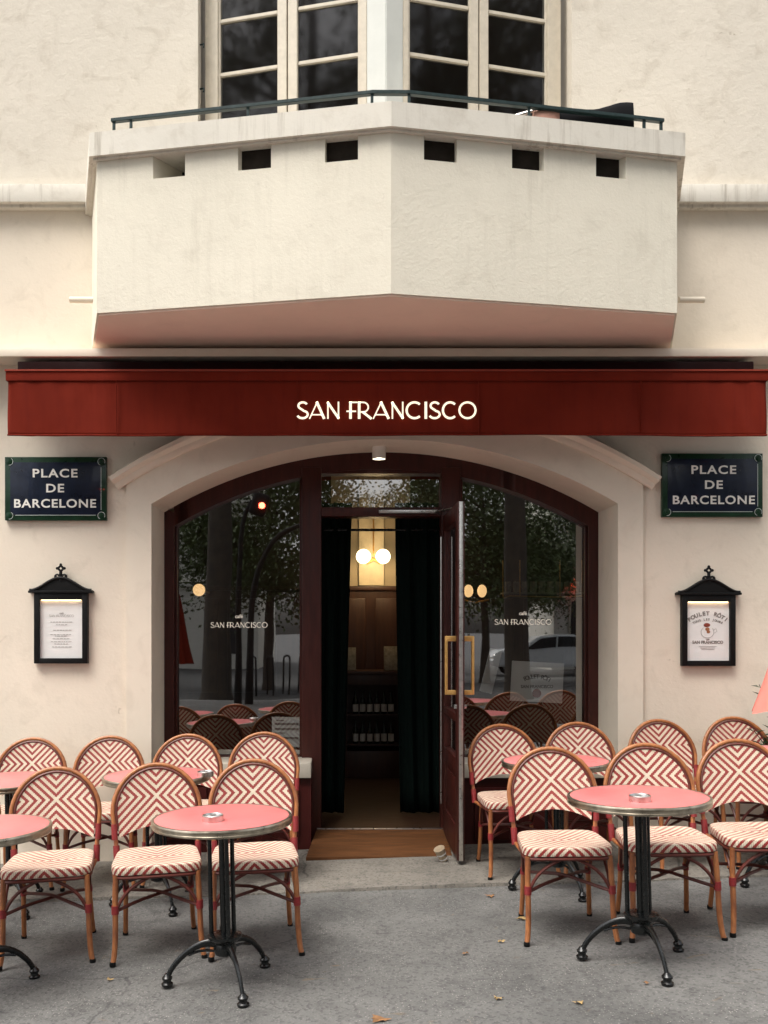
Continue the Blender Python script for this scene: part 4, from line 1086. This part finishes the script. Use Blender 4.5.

+-------+

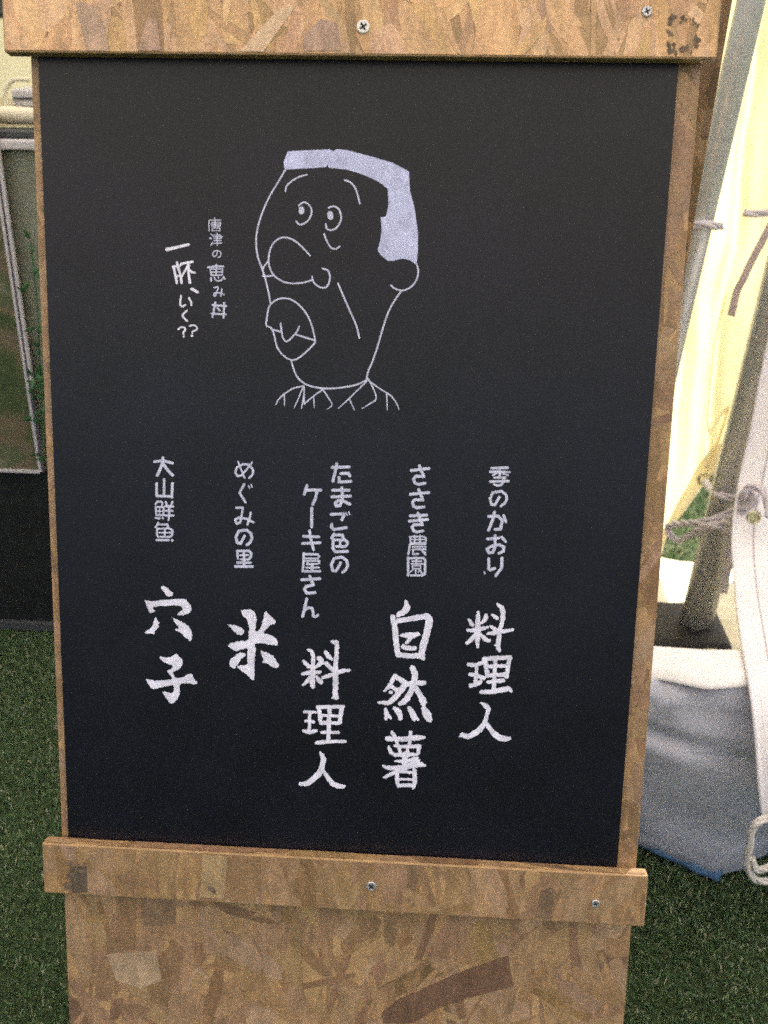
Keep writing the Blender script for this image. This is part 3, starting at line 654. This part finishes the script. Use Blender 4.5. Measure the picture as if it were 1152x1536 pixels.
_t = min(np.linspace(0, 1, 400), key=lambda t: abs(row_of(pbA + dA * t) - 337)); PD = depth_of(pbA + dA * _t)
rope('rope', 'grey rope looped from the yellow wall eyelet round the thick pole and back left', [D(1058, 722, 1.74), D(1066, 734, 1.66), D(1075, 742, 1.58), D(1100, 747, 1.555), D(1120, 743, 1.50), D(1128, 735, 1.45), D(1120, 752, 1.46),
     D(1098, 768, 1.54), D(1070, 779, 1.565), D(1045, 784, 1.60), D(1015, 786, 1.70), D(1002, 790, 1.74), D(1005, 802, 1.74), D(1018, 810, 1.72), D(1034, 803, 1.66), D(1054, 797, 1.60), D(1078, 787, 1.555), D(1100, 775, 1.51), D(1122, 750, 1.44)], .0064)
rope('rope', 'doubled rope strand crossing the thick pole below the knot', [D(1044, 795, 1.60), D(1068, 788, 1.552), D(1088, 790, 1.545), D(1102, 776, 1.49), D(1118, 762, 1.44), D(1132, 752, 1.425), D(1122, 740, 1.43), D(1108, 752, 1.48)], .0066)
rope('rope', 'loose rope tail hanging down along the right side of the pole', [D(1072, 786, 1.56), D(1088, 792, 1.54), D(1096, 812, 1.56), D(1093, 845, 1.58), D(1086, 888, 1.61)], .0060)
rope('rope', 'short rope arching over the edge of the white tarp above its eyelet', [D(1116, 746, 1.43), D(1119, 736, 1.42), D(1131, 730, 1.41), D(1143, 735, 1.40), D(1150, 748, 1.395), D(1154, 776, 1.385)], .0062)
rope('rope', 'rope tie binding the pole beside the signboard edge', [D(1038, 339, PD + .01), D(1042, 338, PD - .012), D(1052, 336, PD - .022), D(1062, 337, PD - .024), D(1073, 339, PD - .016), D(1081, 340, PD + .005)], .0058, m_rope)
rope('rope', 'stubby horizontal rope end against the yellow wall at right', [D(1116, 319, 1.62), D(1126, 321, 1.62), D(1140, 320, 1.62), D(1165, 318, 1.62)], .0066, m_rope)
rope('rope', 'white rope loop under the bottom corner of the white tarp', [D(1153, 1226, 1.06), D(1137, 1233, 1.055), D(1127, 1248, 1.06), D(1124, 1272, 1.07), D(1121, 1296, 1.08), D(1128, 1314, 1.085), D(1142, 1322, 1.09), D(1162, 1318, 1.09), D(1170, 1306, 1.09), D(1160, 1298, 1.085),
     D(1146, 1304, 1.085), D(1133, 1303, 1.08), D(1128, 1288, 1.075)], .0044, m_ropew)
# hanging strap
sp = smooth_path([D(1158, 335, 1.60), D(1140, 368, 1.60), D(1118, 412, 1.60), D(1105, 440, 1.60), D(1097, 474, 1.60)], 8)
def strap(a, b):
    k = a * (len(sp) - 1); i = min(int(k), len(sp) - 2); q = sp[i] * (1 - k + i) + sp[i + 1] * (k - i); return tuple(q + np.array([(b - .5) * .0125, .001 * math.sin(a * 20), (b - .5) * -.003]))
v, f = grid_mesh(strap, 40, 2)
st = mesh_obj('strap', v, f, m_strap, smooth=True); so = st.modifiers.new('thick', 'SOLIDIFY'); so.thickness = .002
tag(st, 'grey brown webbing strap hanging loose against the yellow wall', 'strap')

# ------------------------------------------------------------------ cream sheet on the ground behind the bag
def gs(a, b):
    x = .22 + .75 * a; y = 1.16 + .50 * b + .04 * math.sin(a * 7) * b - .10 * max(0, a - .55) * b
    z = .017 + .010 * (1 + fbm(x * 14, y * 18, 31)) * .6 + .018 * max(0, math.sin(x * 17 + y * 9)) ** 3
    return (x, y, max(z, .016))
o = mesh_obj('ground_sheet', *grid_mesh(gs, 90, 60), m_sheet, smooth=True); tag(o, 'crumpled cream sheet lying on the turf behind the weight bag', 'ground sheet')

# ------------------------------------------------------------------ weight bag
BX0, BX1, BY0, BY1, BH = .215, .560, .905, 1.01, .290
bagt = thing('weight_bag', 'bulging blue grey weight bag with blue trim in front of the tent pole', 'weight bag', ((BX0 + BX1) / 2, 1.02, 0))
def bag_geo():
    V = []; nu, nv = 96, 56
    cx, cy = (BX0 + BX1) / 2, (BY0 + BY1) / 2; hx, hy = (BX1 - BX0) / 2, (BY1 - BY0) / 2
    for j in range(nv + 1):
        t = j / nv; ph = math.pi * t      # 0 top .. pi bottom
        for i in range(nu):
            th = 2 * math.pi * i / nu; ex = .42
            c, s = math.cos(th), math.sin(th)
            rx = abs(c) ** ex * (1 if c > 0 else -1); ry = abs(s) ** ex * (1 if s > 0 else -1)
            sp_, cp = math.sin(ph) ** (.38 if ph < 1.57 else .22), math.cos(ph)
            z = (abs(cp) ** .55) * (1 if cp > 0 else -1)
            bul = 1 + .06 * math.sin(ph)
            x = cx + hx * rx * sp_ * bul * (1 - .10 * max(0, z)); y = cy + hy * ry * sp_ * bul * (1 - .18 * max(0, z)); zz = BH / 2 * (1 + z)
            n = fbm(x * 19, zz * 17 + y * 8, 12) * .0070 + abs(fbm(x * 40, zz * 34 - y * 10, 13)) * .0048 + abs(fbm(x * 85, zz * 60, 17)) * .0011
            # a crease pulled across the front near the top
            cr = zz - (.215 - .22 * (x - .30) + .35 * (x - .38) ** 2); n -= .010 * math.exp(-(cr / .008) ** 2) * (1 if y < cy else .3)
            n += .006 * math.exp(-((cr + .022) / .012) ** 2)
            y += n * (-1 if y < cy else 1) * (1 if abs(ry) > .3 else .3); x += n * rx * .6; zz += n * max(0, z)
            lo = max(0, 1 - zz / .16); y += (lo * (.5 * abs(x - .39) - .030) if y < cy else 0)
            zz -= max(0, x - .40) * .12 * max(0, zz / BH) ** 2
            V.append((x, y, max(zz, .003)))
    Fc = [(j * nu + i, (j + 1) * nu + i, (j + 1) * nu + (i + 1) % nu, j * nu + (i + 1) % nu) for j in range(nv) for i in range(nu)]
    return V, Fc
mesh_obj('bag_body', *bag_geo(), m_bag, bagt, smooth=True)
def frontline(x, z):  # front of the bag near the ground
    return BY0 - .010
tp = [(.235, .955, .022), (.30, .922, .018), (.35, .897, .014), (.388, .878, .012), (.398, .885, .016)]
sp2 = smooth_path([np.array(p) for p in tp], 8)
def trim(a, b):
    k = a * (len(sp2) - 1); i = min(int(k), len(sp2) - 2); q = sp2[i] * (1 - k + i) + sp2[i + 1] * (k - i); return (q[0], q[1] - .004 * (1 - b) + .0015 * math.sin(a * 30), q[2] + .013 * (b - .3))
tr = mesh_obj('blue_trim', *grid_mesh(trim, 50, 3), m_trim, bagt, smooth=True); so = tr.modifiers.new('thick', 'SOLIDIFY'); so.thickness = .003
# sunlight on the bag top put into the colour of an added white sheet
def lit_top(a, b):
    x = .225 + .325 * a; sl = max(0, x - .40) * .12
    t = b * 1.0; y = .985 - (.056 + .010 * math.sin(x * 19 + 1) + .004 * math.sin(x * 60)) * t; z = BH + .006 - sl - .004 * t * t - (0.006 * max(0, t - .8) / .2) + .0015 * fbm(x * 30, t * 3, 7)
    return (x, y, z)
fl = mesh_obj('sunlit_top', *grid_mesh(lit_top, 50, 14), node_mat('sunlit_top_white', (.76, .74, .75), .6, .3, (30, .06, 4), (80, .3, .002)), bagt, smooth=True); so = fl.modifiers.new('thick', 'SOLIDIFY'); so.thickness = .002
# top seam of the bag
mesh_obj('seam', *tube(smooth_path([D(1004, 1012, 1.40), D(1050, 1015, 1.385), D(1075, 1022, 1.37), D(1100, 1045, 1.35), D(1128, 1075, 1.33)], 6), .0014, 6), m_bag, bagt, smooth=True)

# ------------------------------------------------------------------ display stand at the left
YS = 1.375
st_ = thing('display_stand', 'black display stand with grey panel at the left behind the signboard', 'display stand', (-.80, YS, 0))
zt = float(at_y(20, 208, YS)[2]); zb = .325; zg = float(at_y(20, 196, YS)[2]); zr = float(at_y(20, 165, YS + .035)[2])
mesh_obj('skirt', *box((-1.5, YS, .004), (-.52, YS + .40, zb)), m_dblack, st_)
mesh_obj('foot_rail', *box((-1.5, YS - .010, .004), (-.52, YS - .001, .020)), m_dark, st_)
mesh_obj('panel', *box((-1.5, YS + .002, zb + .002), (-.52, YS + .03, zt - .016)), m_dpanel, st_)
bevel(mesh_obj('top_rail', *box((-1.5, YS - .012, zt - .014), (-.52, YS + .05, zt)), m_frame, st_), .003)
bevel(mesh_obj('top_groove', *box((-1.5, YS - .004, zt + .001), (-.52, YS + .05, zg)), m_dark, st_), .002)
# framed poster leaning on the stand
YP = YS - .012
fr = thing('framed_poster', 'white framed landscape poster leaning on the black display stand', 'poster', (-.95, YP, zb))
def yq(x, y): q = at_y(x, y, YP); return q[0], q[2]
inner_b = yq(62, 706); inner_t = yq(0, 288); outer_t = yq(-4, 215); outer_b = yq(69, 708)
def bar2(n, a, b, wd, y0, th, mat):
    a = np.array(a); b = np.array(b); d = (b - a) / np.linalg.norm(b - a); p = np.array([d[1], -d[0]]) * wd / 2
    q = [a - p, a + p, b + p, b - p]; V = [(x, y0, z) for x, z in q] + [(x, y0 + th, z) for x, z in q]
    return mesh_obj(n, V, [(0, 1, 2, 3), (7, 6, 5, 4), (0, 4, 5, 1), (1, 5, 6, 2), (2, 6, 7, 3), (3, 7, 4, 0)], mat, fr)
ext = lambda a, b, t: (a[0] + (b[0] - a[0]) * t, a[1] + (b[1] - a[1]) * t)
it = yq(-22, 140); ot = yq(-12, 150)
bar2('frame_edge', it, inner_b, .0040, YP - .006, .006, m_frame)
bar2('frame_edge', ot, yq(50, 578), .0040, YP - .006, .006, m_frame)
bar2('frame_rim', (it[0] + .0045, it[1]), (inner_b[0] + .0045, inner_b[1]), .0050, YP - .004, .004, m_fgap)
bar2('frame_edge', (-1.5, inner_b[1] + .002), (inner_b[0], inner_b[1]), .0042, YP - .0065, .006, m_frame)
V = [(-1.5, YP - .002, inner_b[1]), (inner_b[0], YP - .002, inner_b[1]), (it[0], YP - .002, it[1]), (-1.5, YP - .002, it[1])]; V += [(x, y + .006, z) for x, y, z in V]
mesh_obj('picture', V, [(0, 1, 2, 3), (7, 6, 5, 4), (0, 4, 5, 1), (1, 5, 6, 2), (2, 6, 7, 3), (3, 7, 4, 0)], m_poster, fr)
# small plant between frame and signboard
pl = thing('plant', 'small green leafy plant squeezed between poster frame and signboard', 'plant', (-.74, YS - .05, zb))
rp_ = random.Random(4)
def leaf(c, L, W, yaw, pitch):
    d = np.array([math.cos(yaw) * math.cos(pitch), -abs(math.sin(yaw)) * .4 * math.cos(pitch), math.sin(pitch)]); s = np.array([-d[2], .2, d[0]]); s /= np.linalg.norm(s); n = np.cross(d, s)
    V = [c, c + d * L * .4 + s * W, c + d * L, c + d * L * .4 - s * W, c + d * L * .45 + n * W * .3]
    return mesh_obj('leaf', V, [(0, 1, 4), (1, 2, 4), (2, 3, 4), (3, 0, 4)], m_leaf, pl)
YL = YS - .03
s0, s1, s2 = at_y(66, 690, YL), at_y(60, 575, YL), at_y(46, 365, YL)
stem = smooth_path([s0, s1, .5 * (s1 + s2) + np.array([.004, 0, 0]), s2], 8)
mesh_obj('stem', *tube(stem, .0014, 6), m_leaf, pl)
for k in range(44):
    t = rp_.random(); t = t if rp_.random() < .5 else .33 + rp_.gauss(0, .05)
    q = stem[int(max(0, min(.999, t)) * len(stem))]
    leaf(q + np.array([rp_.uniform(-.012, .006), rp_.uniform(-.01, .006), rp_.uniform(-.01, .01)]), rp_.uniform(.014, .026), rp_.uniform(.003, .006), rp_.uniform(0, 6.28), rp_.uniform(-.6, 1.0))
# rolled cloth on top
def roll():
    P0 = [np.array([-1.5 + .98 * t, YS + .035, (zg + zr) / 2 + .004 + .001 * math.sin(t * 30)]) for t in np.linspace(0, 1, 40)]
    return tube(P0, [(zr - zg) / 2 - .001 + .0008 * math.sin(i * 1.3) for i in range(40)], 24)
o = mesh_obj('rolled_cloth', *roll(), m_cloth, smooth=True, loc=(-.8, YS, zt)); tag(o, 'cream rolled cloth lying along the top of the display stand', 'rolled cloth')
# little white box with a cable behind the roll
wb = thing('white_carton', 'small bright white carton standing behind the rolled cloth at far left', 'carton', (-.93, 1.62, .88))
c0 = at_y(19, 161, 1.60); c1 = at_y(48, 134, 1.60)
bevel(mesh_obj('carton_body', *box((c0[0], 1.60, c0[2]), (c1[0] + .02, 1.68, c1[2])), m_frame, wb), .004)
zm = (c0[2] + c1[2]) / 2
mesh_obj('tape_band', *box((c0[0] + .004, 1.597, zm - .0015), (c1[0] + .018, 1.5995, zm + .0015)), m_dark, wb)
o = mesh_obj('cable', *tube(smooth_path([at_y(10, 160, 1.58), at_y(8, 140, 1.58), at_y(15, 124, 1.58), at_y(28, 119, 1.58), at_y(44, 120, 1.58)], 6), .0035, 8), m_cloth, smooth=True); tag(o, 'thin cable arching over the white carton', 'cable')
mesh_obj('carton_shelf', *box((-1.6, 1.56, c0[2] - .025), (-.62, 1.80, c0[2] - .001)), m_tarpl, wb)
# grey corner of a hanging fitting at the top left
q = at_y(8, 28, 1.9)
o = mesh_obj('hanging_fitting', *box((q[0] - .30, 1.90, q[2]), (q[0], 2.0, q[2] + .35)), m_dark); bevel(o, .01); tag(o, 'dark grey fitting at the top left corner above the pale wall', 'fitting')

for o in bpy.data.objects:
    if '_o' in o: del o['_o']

+-------+

Using the records given above, list every line that includes the word "script".

Continue the Blender Python script for this scene: part 4, from line 1086. This part finishes the script. Use Blender 4.5.
Keep writing the Blender script for this image. This is part 3, starting at line 654. This part finishes the script. Use Blender 4.5. Measure the picture as if it were 1152x1536 pixels.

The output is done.